● THE PROBLEM
Your task is to copy every line of the records below that contains "script".

● INFORMATION GIVEN
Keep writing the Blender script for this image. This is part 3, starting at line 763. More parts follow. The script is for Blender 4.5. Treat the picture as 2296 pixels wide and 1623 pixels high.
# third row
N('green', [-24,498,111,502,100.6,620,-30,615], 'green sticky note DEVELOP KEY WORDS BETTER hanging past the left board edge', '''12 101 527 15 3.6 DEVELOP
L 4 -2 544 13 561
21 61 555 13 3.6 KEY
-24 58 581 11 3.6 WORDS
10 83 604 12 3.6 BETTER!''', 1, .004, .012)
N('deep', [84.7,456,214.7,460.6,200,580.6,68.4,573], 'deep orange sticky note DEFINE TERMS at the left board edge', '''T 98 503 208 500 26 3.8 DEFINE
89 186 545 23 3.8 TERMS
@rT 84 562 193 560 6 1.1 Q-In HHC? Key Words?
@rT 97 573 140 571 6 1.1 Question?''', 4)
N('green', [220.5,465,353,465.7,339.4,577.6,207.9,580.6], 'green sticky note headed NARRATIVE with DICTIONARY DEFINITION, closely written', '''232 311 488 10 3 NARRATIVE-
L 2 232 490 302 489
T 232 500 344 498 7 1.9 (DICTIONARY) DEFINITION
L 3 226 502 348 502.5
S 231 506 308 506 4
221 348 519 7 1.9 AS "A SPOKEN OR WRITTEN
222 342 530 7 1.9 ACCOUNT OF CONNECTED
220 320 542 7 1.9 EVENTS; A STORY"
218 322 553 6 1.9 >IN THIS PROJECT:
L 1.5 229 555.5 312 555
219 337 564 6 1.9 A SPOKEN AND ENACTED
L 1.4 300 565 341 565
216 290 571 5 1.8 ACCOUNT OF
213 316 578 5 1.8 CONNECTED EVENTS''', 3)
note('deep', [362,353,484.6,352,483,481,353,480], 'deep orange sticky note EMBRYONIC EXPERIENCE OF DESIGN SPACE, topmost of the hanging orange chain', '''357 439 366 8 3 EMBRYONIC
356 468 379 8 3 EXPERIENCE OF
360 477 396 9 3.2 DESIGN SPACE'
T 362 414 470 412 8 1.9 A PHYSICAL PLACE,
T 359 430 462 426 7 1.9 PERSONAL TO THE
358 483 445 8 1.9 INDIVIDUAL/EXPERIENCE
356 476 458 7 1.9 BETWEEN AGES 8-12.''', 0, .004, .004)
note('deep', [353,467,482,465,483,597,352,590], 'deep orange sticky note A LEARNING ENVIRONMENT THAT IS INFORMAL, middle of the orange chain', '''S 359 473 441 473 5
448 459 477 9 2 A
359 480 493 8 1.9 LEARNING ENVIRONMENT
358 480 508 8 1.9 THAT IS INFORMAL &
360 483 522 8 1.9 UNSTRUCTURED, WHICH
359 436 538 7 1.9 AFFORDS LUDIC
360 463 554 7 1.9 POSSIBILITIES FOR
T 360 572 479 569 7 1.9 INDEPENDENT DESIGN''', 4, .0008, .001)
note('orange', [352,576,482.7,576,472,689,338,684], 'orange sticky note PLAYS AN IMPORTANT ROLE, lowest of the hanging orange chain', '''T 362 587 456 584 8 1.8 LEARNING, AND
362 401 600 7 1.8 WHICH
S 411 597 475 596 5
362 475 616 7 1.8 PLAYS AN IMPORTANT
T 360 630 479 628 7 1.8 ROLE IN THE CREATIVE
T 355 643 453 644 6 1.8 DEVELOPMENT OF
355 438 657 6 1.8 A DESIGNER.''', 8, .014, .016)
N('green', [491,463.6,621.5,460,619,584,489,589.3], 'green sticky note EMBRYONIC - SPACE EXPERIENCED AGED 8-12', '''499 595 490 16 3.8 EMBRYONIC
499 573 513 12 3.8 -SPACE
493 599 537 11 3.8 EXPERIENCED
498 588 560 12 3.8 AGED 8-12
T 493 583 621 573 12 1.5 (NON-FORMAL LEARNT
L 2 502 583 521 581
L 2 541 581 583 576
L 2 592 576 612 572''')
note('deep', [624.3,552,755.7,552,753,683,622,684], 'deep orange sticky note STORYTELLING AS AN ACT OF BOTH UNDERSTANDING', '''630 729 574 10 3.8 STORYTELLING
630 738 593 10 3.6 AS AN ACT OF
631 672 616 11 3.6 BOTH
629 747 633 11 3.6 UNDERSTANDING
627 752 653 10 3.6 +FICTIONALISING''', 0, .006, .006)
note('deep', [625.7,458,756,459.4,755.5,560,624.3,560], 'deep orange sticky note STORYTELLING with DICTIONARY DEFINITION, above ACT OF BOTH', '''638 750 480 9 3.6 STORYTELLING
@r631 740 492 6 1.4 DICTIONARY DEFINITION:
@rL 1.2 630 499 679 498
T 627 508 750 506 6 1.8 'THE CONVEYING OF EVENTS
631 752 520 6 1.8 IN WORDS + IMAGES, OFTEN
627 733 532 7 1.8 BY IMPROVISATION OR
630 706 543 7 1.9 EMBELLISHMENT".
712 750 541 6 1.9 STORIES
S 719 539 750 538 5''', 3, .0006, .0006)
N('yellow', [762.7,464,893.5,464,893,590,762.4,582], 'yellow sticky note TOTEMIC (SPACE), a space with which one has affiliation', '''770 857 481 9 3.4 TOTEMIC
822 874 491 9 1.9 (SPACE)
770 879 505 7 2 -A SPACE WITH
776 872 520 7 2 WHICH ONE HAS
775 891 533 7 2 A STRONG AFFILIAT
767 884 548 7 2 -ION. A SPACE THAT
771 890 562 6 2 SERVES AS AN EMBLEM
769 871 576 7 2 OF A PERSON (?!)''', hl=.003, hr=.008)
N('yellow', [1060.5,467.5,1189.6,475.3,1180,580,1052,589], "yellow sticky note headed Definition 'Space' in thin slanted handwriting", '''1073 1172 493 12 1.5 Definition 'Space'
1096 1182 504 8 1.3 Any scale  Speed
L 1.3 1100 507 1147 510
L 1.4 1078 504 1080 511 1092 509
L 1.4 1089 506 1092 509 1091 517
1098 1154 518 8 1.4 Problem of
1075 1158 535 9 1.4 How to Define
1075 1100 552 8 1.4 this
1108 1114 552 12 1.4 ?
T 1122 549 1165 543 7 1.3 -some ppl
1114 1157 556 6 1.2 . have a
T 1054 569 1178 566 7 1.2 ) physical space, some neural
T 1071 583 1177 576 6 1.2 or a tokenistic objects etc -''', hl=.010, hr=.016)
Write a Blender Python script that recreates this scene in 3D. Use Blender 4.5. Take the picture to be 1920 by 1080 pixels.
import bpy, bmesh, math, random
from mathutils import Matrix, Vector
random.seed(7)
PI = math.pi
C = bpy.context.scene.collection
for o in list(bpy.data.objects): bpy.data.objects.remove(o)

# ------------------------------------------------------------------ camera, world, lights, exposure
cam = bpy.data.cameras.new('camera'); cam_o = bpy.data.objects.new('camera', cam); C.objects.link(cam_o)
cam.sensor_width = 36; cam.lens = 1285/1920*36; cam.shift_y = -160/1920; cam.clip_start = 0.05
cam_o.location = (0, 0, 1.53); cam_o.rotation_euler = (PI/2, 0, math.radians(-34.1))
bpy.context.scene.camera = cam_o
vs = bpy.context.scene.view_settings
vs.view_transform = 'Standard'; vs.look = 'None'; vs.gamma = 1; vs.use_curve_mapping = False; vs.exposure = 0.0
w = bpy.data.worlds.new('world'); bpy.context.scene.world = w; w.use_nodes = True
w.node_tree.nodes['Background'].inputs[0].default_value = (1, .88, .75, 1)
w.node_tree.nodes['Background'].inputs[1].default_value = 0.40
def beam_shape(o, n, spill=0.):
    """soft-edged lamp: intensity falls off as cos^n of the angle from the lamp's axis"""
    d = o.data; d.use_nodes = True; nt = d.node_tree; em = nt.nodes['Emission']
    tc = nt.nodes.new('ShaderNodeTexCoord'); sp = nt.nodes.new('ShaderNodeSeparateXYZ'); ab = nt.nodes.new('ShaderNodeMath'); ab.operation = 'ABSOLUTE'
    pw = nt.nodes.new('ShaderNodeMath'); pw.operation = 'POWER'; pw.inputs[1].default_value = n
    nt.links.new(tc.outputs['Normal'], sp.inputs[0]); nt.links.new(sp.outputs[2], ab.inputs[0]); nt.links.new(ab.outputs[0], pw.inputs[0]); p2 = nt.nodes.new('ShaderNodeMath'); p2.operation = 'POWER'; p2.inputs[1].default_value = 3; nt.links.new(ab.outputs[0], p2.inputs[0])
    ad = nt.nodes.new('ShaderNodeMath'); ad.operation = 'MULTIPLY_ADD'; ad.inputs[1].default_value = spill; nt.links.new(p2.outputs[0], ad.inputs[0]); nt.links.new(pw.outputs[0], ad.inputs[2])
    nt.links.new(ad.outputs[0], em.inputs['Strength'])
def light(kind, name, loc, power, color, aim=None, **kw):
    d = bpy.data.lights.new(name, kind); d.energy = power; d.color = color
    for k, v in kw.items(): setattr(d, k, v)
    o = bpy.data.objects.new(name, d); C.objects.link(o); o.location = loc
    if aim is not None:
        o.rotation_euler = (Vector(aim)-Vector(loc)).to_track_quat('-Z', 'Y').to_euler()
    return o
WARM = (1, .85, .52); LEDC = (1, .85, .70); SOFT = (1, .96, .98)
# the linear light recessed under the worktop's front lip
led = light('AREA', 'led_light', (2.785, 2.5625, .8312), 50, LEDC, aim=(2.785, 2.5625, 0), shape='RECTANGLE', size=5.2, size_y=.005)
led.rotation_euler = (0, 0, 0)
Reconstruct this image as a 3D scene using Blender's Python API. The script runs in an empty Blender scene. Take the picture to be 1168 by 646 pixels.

● ANSWER BELOW
Keep writing the Blender script for this image. This is part 3, starting at line 763. More parts follow. The script is for Blender 4.5. Treat the picture as 2296 pixels wide and 1623 pixels high.
Write a Blender Python script that recreates this scene in 3D. Use Blender 4.5. Take the picture to be 1920 by 1080 pixels.
Reconstruct this image as a 3D scene using Blender's Python API. The script runs in an empty Blender scene. Take the picture to be 1168 by 646 pixels.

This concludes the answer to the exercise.